Transcribe the material in full, exactly as written.

■ ■ ■

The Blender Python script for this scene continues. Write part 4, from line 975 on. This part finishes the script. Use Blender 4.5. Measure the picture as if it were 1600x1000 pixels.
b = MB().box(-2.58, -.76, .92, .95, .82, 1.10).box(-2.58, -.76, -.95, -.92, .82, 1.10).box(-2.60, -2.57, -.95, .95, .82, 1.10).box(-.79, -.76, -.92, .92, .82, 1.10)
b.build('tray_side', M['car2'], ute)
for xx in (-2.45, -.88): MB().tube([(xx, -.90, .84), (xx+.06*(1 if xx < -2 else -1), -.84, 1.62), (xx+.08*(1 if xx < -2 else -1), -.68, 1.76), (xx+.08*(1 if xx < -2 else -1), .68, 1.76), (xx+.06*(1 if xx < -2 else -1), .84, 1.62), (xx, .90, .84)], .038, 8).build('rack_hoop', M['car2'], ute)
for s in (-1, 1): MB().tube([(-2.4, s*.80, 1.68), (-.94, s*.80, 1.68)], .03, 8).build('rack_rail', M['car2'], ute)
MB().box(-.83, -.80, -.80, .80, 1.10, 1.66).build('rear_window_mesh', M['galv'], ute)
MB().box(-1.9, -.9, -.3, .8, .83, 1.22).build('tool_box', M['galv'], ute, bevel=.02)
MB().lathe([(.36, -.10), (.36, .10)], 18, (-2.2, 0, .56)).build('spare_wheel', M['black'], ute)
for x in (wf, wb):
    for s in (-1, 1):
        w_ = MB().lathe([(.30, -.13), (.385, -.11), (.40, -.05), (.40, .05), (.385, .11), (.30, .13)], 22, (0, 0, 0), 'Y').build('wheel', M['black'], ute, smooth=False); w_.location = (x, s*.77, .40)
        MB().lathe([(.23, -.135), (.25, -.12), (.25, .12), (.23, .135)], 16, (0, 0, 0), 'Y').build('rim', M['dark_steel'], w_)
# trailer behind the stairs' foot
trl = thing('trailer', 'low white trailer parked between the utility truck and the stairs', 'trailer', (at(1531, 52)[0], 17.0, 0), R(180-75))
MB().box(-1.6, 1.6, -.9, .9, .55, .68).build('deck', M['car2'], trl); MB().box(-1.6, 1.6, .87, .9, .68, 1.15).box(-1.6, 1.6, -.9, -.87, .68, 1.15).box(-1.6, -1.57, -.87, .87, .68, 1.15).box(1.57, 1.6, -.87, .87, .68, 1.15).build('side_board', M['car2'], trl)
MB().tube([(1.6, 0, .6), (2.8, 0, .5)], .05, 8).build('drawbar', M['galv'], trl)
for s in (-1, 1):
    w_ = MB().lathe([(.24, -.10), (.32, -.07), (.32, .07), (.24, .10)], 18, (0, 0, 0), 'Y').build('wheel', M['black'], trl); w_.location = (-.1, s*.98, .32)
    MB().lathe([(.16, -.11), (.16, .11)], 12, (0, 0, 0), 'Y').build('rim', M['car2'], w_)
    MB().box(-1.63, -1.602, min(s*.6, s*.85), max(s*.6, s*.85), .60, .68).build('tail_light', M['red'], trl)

■ ■ ■

Response to the exercise
The Blender Python script for this scene continues. Write part 4, from line 975 on. This part finishes the script. Use Blender 4.5. Measure the picture as if it were 1600x1000 pixels.
b = MB().box(-2.58, -.76, .92, .95, .82, 1.10).box(-2.58, -.76, -.95, -.92, .82, 1.10).box(-2.60, -2.57, -.95, .95, .82, 1.10).box(-.79, -.76, -.92, .92, .82, 1.10)
b.build('tray_side', M['car2'], ute)
for xx in (-2.45, -.88): MB().tube([(xx, -.90, .84), (xx+.06*(1 if xx < -2 else -1), -.84, 1.62), (xx+.08*(1 if xx < -2 else -1), -.68, 1.76), (xx+.08*(1 if xx < -2 else -1), .68, 1.76), (xx+.06*(1 if xx < -2 else -1), .84, 1.62), (xx, .90, .84)], .038, 8).build('rack_hoop', M['car2'], ute)
for s in (-1, 1): MB().tube([(-2.4, s*.80, 1.68), (-.94, s*.80, 1.68)], .03, 8).build('rack_rail', M['car2'], ute)
MB().box(-.83, -.80, -.80, .80, 1.10, 1.66).build('rear_window_mesh', M['galv'], ute)
MB().box(-1.9, -.9, -.3, .8, .83, 1.22).build('tool_box', M['galv'], ute, bevel=.02)
MB().lathe([(.36, -.10), (.36, .10)], 18, (-2.2, 0, .56)).build('spare_wheel', M['black'], ute)
for x in (wf, wb):
    for s in (-1, 1):
        w_ = MB().lathe([(.30, -.13), (.385, -.11), (.40, -.05), (.40, .05), (.385, .11), (.30, .13)], 22, (0, 0, 0), 'Y').build('wheel', M['black'], ute, smooth=False); w_.location = (x, s*.77, .40)
        MB().lathe([(.23, -.135), (.25, -.12), (.25, .12), (.23, .135)], 16, (0, 0, 0), 'Y').build('rim', M['dark_steel'], w_)
# trailer behind the stairs' foot
trl = thing('trailer', 'low white trailer parked between the utility truck and the stairs', 'trailer', (at(1531, 52)[0], 17.0, 0), R(180-75))
MB().box(-1.6, 1.6, -.9, .9, .55, .68).build('deck', M['car2'], trl); MB().box(-1.6, 1.6, .87, .9, .68, 1.15).box(-1.6, 1.6, -.9, -.87, .68, 1.15).box(-1.6, -1.57, -.87, .87, .68, 1.15).box(1.57, 1.6, -.87, .87, .68, 1.15).build('side_board', M['car2'], trl)
MB().tube([(1.6, 0, .6), (2.8, 0, .5)], .05, 8).build('drawbar', M['galv'], trl)
for s in (-1, 1):
    w_ = MB().lathe([(.24, -.10), (.32, -.07), (.32, .07), (.24, .10)], 18, (0, 0, 0), 'Y').build('wheel', M['black'], trl); w_.location = (-.1, s*.98, .32)
    MB().lathe([(.16, -.11), (.16, .11)], 12, (0, 0, 0), 'Y').build('rim', M['car2'], w_)
    MB().box(-1.63, -1.602, min(s*.6, s*.85), max(s*.6, s*.85), .60, .68).build('tail_light', M['red'], trl)